The place of the Metamenusis is somewhat distorted by the way Pikachu is updating Tim throughout the movie. As discussed earlier, this is due to the plot being about a “broken-Sherlock” trying to fix himself. However, a robust Metamenusis does exist at around 76 minutes. It is in the form of a soliloquy but it nevertheless sees Pikachu tying up loose ends to present a coherent solution to the mystery.

11. Epilogos

While it could be argued that the whole scene starting at 90 minutes (in which Harry and Pikachu meet with Tim and essentially agree to team up) could be taken as a long Epilogos, for my money Pikachu’s final line really offers the kind of quotable conclusion Knox had in mind: “Pika, pika!”

As Knox suggests that “more or less [parts] may appear as the story is closer to or further from the ideal type”, it is worthy of note that Detective Pikachu contains all 11 parts. Certainly Pokémon Detective Pikachu meets Knox’s expectations to such a degree that it is a very canonical movie. However, there are further points to consider which I believe raise the film beyond merely being highly canonical. I believe Knox missed several other factors which make a story canonical.

A. Problematica

There are many problems in the canon which Holmesians like to consider and which are highly characteristic. There is Watson’s wandering wound, the incompatible dates of the Great Hiatus and Wisteria Lodge, John’s wife calling him James and many others. Pokémon Detective Pikachu canonically comes with its own problematica. For example: Tim manages to go the whole film without recognising his dad’s voice and at one point Pikachu on foot (and tiny legs) manages to walk from the PCL Facility back to Ryme City almost as quickly as Tim and Lucy drive there. As in the canon, these are subtle, inconsequential errors which do nothing to ruin the story but provide material for potential further rumination.

B. Morality

The canon is often seen presenting the author’s own opinions of the need for divorce reform through the way many of Holmes’ female clients are treated poorly but legally.
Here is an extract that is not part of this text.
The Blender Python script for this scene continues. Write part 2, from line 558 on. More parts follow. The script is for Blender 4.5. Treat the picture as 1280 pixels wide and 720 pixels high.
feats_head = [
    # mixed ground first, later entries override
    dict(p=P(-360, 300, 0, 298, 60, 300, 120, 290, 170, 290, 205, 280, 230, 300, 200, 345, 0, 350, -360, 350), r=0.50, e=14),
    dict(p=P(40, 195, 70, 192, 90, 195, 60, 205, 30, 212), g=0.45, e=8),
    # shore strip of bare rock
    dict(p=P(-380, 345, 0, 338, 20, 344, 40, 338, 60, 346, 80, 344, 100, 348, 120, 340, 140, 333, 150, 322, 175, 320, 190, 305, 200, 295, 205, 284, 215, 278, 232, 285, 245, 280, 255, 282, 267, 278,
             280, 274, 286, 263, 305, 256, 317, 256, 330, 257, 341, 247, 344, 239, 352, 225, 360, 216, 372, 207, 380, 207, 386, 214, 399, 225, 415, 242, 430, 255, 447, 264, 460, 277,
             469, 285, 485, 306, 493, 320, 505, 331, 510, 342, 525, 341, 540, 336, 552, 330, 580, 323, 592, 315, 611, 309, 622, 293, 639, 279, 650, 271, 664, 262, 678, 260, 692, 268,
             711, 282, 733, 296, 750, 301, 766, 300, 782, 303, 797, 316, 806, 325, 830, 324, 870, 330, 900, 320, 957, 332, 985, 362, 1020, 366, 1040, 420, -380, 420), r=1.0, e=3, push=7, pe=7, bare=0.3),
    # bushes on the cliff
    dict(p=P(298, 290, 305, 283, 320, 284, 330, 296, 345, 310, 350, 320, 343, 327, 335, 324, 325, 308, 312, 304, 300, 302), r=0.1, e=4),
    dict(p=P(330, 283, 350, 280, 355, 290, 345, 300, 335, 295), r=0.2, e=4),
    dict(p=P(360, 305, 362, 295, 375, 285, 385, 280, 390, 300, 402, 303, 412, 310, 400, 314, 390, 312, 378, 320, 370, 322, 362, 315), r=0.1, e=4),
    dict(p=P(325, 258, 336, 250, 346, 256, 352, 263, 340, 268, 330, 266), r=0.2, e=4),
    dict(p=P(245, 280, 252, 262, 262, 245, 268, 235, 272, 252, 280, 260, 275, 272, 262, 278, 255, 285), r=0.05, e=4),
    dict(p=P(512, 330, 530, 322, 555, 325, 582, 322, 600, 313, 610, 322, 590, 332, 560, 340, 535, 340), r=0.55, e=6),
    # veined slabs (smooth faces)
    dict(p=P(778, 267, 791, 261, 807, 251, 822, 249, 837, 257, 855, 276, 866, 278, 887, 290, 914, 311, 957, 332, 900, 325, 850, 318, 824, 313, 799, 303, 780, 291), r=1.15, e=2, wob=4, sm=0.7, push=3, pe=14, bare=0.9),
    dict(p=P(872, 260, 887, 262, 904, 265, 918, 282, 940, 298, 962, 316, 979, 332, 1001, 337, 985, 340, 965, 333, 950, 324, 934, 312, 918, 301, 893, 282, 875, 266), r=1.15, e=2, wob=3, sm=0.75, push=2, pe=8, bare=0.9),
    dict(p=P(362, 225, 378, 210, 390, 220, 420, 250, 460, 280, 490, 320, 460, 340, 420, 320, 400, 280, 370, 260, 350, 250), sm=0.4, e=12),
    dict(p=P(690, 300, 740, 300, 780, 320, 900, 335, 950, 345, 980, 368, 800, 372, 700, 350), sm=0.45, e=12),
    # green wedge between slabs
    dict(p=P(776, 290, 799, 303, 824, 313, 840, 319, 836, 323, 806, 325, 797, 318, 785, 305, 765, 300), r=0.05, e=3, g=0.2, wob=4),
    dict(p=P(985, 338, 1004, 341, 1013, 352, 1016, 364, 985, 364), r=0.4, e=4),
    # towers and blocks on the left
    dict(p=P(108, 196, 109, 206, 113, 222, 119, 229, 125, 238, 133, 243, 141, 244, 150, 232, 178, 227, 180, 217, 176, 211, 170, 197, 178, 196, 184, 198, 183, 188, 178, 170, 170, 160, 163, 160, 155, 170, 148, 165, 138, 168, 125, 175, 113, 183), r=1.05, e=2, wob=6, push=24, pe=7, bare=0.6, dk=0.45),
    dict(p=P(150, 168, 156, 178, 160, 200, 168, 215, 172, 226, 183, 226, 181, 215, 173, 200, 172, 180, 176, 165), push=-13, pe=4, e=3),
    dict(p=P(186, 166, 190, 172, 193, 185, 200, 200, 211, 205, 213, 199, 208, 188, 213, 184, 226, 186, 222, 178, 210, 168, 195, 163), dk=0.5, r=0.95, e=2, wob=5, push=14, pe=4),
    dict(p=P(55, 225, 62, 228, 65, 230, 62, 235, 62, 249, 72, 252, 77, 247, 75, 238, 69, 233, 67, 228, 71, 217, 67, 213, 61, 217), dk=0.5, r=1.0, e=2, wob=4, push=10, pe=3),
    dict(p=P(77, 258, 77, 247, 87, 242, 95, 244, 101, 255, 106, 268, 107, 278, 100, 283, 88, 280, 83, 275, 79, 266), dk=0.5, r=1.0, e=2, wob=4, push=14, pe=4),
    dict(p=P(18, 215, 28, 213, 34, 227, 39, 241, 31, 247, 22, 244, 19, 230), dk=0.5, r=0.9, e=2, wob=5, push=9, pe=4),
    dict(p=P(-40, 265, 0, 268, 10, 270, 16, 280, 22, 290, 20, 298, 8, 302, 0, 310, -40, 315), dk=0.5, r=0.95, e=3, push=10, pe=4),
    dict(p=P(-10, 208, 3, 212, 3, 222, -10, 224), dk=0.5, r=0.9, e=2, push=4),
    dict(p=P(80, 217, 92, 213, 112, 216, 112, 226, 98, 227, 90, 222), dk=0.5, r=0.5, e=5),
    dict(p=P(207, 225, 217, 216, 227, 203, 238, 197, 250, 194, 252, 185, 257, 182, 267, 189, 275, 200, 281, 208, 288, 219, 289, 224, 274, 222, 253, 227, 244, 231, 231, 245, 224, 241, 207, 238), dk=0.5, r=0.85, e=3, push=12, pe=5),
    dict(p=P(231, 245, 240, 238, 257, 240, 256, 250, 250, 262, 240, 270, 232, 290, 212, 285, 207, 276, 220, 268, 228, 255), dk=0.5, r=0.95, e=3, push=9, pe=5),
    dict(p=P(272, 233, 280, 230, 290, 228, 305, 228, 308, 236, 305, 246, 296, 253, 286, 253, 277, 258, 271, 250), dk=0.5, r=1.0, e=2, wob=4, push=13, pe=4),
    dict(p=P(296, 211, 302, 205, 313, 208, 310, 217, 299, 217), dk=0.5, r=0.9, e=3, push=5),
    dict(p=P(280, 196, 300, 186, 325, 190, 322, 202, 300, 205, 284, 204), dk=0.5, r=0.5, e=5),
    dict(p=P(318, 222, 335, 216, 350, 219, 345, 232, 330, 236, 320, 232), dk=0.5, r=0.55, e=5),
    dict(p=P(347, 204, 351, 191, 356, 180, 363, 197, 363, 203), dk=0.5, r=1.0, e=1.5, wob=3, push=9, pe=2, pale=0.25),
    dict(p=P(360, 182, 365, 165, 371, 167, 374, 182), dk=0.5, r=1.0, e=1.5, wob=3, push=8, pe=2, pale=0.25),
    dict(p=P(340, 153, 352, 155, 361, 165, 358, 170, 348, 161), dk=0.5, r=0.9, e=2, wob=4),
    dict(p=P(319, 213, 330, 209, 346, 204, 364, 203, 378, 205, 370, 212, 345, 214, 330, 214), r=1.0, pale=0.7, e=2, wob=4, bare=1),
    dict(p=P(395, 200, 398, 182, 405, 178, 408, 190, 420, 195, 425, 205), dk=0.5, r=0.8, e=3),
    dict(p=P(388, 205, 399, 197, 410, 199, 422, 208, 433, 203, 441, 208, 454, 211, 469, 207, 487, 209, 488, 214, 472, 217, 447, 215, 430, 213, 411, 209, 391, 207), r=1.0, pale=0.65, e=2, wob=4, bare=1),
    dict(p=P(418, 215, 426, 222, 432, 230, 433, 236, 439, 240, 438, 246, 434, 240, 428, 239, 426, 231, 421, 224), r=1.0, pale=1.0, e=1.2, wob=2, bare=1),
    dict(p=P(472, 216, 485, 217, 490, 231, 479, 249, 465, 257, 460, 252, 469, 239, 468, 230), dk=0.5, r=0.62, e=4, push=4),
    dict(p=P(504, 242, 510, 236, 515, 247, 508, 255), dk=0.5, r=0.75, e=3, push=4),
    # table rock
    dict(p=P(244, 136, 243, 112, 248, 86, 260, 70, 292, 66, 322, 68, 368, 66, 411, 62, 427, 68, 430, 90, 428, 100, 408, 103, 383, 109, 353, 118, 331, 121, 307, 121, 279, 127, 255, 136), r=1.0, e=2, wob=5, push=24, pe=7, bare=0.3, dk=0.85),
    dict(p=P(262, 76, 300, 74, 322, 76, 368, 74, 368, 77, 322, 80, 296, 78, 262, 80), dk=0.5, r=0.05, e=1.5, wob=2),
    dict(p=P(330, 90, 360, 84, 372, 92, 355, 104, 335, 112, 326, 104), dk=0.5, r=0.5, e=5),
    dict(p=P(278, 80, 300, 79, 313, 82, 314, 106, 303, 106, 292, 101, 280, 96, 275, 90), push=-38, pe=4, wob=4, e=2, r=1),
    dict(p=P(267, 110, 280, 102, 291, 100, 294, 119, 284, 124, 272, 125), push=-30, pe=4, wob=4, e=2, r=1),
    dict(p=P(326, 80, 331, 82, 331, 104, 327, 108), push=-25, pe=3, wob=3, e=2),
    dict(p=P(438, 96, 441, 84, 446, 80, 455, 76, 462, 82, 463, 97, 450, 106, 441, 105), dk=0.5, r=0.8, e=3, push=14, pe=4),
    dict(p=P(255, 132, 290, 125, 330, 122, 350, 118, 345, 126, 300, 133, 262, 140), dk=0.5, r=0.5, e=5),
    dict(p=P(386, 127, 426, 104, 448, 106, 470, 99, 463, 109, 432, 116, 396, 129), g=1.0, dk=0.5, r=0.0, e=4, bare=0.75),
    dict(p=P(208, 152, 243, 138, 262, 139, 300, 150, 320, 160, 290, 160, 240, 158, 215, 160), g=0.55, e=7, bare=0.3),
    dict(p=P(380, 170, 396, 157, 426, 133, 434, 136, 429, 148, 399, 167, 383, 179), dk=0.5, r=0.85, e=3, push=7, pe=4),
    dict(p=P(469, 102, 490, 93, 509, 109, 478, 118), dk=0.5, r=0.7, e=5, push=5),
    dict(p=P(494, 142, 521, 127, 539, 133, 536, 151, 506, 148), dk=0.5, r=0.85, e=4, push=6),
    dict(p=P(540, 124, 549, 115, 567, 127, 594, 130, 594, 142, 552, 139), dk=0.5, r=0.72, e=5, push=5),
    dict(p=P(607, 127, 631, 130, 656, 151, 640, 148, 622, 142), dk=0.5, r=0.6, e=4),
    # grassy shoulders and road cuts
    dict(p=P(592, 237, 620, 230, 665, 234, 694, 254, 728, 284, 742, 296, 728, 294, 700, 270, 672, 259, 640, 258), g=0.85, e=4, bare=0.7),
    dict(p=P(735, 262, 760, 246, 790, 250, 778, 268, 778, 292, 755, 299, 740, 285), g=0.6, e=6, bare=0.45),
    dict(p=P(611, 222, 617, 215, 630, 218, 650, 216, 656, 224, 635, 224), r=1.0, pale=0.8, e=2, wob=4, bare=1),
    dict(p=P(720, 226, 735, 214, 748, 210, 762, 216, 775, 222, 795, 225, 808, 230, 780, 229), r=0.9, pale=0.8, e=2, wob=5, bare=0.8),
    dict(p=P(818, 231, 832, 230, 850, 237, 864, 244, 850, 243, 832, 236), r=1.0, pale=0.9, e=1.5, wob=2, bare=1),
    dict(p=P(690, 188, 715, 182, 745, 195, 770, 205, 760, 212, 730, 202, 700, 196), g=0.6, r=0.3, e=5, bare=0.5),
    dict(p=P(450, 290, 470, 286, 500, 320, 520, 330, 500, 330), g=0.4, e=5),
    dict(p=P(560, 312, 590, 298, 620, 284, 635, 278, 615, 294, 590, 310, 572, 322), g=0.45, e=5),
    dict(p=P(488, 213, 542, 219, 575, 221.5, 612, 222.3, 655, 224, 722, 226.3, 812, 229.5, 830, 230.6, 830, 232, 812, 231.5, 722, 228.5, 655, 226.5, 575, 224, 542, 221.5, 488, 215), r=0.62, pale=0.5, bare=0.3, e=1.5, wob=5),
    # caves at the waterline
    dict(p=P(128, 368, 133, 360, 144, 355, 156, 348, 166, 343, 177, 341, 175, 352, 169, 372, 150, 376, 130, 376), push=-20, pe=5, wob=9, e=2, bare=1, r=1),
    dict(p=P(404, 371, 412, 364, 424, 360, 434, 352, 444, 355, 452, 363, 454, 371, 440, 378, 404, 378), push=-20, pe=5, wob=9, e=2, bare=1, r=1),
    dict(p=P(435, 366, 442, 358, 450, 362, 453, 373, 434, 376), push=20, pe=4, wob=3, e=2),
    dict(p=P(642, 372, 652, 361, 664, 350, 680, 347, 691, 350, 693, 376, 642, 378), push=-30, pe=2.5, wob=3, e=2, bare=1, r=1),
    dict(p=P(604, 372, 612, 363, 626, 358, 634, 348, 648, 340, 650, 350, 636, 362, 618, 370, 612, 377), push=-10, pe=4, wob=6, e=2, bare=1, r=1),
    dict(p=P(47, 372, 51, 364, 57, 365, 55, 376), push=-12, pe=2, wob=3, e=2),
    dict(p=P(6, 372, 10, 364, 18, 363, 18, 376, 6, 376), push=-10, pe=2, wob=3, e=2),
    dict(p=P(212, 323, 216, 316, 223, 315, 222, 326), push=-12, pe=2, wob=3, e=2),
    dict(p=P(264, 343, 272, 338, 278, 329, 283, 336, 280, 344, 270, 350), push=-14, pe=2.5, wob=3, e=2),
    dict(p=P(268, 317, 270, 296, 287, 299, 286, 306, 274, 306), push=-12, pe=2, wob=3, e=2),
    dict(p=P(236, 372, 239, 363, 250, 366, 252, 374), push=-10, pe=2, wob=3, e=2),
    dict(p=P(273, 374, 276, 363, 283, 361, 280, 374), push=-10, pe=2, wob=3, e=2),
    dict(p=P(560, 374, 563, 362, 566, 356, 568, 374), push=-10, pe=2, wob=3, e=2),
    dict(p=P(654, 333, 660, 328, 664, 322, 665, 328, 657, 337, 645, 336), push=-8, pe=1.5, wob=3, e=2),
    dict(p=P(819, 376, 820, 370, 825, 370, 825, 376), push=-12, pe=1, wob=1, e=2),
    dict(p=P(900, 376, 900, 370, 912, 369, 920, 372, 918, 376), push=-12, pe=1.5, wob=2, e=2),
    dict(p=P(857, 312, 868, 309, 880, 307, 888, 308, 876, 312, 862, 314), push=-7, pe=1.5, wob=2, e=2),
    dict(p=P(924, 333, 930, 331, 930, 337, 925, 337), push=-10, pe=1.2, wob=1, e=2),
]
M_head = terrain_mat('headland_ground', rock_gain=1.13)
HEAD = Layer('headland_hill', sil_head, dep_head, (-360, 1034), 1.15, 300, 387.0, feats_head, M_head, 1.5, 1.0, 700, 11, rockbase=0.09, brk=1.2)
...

Detective Pikachu offers similar messages in its subtext. Throughout there is a message about the dubious morality of forcing Pokémon to fight (see the scenes at The Roundhouse for the most explicit example) and at 64 minutes we see an environmental concern raised when Pikachu asks “At this point, how can you not believe in climate change?”

C. Adventure

In his list, Knox fails to identify the sense of adventure present in the Holmes canon. The boat chase in The Sign of the Four, the capture of John Clay in The Red-Headed League or the serpentine vigil in The Speckled Band, for example. It is difficult to name a canonical story without moments of adventure (even if the adventure is not enjoyed by Holmes or Watson).

Similarly, Detective Pikachu has many such moments. Major ones would include the flight from the PCL Facility at 60 minutes or the big fight at 84 minutes.

D. Combat

As early as A Study in Scarlet Holmes is identified as “an expert singlestick player, boxer, and swordsman”. In The Empty House, we learn he has “some knowledge, however, of baritsu, or the Japanese system of wrestling”. And there is no shortage of moments he puts these skills to use. He engages in street brawls in The Final Problem and The Illustrious Client, he sees off Woodley in The Solitary Cyclist and he reveals how he baritsued Moriarty to death in The Empty House.

It is no surprise to see that Pikachu is an equally skilled fighter. He is a master of his electric-type fighting skills as demonstrated in an impressive battle from 80 minutes to 87 minutes.

Far from just being a “pikachu in a hat”, this film meets all the Holmesian criteria demanded by Knox and a further four of my own. In conclusion, I restate that Detective Pikachu is the most canonical movie currently available and is a boon to any Holmesian’s DVD collection.